## Directive
Every line of the material is to be repeated exactly as it stands.

-- Start --

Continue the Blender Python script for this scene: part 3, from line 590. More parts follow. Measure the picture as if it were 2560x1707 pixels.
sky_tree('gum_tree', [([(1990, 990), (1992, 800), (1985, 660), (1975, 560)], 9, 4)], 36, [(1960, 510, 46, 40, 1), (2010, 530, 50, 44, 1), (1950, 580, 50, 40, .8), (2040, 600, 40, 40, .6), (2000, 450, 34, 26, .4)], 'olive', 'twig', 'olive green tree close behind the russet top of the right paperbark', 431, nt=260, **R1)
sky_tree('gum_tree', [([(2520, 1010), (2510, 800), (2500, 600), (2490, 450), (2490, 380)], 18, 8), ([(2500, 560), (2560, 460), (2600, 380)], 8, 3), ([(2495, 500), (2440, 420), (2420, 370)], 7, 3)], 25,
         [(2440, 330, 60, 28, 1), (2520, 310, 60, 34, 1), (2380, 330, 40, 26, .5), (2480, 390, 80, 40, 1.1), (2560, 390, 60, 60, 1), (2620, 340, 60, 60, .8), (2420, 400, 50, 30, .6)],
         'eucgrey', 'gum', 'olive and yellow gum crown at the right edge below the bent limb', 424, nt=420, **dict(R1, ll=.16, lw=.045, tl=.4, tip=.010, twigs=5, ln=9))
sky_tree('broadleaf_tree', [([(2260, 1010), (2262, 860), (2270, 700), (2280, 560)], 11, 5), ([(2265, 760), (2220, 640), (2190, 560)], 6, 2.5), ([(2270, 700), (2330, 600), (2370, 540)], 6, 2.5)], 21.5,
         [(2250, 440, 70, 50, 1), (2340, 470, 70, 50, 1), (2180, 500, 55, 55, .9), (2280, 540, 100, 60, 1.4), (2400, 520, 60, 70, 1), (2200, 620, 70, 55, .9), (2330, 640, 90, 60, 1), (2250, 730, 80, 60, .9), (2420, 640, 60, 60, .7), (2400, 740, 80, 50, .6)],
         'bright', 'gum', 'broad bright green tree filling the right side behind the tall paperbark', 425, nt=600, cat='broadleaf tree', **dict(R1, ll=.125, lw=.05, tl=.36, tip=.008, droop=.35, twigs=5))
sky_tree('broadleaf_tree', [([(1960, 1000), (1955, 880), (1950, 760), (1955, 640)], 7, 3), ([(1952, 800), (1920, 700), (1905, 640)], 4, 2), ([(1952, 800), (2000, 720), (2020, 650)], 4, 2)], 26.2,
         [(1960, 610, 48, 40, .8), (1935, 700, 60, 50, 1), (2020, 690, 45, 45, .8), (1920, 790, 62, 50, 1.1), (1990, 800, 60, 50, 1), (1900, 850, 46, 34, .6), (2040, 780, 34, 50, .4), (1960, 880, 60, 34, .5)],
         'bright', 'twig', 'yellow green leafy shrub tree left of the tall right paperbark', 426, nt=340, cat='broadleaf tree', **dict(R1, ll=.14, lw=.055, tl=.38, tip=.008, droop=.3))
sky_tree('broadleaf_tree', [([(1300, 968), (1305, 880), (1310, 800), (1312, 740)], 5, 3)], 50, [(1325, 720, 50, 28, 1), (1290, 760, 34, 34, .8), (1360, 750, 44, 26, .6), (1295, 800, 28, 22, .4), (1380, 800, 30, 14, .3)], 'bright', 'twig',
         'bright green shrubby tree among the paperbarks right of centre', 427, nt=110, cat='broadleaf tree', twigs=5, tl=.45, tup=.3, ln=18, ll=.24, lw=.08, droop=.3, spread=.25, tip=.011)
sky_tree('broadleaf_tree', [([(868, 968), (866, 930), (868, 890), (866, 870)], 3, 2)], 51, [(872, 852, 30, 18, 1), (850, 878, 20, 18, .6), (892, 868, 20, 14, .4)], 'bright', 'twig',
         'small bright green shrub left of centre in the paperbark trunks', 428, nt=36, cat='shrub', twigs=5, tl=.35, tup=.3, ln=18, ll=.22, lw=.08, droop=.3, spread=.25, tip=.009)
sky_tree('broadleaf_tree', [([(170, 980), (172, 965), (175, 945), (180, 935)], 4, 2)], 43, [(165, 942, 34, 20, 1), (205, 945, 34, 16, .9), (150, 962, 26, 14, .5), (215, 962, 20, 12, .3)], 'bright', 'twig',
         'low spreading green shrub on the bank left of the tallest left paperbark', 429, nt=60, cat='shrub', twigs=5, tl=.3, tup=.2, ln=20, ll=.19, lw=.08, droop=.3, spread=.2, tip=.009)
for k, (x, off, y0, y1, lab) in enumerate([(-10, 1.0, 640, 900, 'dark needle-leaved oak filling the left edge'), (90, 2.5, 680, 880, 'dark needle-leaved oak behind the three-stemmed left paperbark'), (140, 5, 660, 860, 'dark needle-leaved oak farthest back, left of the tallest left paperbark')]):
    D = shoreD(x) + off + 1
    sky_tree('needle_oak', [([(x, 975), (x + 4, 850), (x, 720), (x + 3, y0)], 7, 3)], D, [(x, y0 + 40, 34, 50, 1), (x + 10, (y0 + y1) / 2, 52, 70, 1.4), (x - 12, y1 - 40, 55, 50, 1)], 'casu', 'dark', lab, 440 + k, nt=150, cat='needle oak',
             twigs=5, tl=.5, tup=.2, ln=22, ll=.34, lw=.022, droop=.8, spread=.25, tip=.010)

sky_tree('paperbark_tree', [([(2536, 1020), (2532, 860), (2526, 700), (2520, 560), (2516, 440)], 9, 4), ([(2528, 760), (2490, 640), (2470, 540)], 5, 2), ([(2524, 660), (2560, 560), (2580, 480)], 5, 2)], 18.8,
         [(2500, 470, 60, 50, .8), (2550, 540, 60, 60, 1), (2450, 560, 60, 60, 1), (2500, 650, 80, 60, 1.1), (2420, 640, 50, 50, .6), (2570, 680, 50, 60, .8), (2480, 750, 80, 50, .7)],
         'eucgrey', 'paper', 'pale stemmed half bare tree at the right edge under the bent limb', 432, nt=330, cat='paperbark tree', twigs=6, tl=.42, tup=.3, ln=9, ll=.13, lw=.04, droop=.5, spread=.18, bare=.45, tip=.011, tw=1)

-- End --

## Exercise result
Continue the Blender Python script for this scene: part 3, from line 590. More parts follow. Measure the picture as if it were 2560x1707 pixels.
sky_tree('gum_tree', [([(1990, 990), (1992, 800), (1985, 660), (1975, 560)], 9, 4)], 36, [(1960, 510, 46, 40, 1), (2010, 530, 50, 44, 1), (1950, 580, 50, 40, .8), (2040, 600, 40, 40, .6), (2000, 450, 34, 26, .4)], 'olive', 'twig', 'olive green tree close behind the russet top of the right paperbark', 431, nt=260, **R1)
sky_tree('gum_tree', [([(2520, 1010), (2510, 800), (2500, 600), (2490, 450), (2490, 380)], 18, 8), ([(2500, 560), (2560, 460), (2600, 380)], 8, 3), ([(2495, 500), (2440, 420), (2420, 370)], 7, 3)], 25,
         [(2440, 330, 60, 28, 1), (2520, 310, 60, 34, 1), (2380, 330, 40, 26, .5), (2480, 390, 80, 40, 1.1), (2560, 390, 60, 60, 1), (2620, 340, 60, 60, .8), (2420, 400, 50, 30, .6)],
         'eucgrey', 'gum', 'olive and yellow gum crown at the right edge below the bent limb', 424, nt=420, **dict(R1, ll=.16, lw=.045, tl=.4, tip=.010, twigs=5, ln=9))
sky_tree('broadleaf_tree', [([(2260, 1010), (2262, 860), (2270, 700), (2280, 560)], 11, 5), ([(2265, 760), (2220, 640), (2190, 560)], 6, 2.5), ([(2270, 700), (2330, 600), (2370, 540)], 6, 2.5)], 21.5,
         [(2250, 440, 70, 50, 1), (2340, 470, 70, 50, 1), (2180, 500, 55, 55, .9), (2280, 540, 100, 60, 1.4), (2400, 520, 60, 70, 1), (2200, 620, 70, 55, .9), (2330, 640, 90, 60, 1), (2250, 730, 80, 60, .9), (2420, 640, 60, 60, .7), (2400, 740, 80, 50, .6)],
         'bright', 'gum', 'broad bright green tree filling the right side behind the tall paperbark', 425, nt=600, cat='broadleaf tree', **dict(R1, ll=.125, lw=.05, tl=.36, tip=.008, droop=.35, twigs=5))
sky_tree('broadleaf_tree', [([(1960, 1000), (1955, 880), (1950, 760), (1955, 640)], 7, 3), ([(1952, 800), (1920, 700), (1905, 640)], 4, 2), ([(1952, 800), (2000, 720), (2020, 650)], 4, 2)], 26.2,
         [(1960, 610, 48, 40, .8), (1935, 700, 60, 50, 1), (2020, 690, 45, 45, .8), (1920, 790, 62, 50, 1.1), (1990, 800, 60, 50, 1), (1900, 850, 46, 34, .6), (2040, 780, 34, 50, .4), (1960, 880, 60, 34, .5)],
         'bright', 'twig', 'yellow green leafy shrub tree left of the tall right paperbark', 426, nt=340, cat='broadleaf tree', **dict(R1, ll=.14, lw=.055, tl=.38, tip=.008, droop=.3))
sky_tree('broadleaf_tree', [([(1300, 968), (1305, 880), (1310, 800), (1312, 740)], 5, 3)], 50, [(1325, 720, 50, 28, 1), (1290, 760, 34, 34, .8), (1360, 750, 44, 26, .6), (1295, 800, 28, 22, .4), (1380, 800, 30, 14, .3)], 'bright', 'twig',
         'bright green shrubby tree among the paperbarks right of centre', 427, nt=110, cat='broadleaf tree', twigs=5, tl=.45, tup=.3, ln=18, ll=.24, lw=.08, droop=.3, spread=.25, tip=.011)
sky_tree('broadleaf_tree', [([(868, 968), (866, 930), (868, 890), (866, 870)], 3, 2)], 51, [(872, 852, 30, 18, 1), (850, 878, 20, 18, .6), (892, 868, 20, 14, .4)], 'bright', 'twig',
         'small bright green shrub left of centre in the paperbark trunks', 428, nt=36, cat='shrub', twigs=5, tl=.35, tup=.3, ln=18, ll=.22, lw=.08, droop=.3, spread=.25, tip=.009)
sky_tree('broadleaf_tree', [([(170, 980), (172, 965), (175, 945), (180, 935)], 4, 2)], 43, [(165, 942, 34, 20, 1), (205, 945, 34, 16, .9), (150, 962, 26, 14, .5), (215, 962, 20, 12, .3)], 'bright', 'twig',
         'low spreading green shrub on the bank left of the tallest left paperbark', 429, nt=60, cat='shrub', twigs=5, tl=.3, tup=.2, ln=20, ll=.19, lw=.08, droop=.3, spread=.2, tip=.009)
for k, (x, off, y0, y1, lab) in enumerate([(-10, 1.0, 640, 900, 'dark needle-leaved oak filling the left edge'), (90, 2.5, 680, 880, 'dark needle-leaved oak behind the three-stemmed left paperbark'), (140, 5, 660, 860, 'dark needle-leaved oak farthest back, left of the tallest left paperbark')]):
    D = shoreD(x) + off + 1
    sky_tree('needle_oak', [([(x, 975), (x + 4, 850), (x, 720), (x + 3, y0)], 7, 3)], D, [(x, y0 + 40, 34, 50, 1), (x + 10, (y0 + y1) / 2, 52, 70, 1.4), (x - 12, y1 - 40, 55, 50, 1)], 'casu', 'dark', lab, 440 + k, nt=150, cat='needle oak',
             twigs=5, tl=.5, tup=.2, ln=22, ll=.34, lw=.022, droop=.8, spread=.25, tip=.010)

sky_tree('paperbark_tree', [([(2536, 1020), (2532, 860), (2526, 700), (2520, 560), (2516, 440)], 9, 4), ([(2528, 760), (2490, 640), (2470, 540)], 5, 2), ([(2524, 660), (2560, 560), (2580, 480)], 5, 2)], 18.8,
         [(2500, 470, 60, 50, .8), (2550, 540, 60, 60, 1), (2450, 560, 60, 60, 1), (2500, 650, 80, 60, 1.1), (2420, 640, 50, 50, .6), (2570, 680, 50, 60, .8), (2480, 750, 80, 50, .7)],
         'eucgrey', 'paper', 'pale stemmed half bare tree at the right edge under the bent limb', 432, nt=330, cat='paperbark tree', twigs=6, tl=.42, tup=.3, ln=9, ll=.13, lw=.04, droop=.5, spread=.18, bare=.45, tip=.011, tw=1)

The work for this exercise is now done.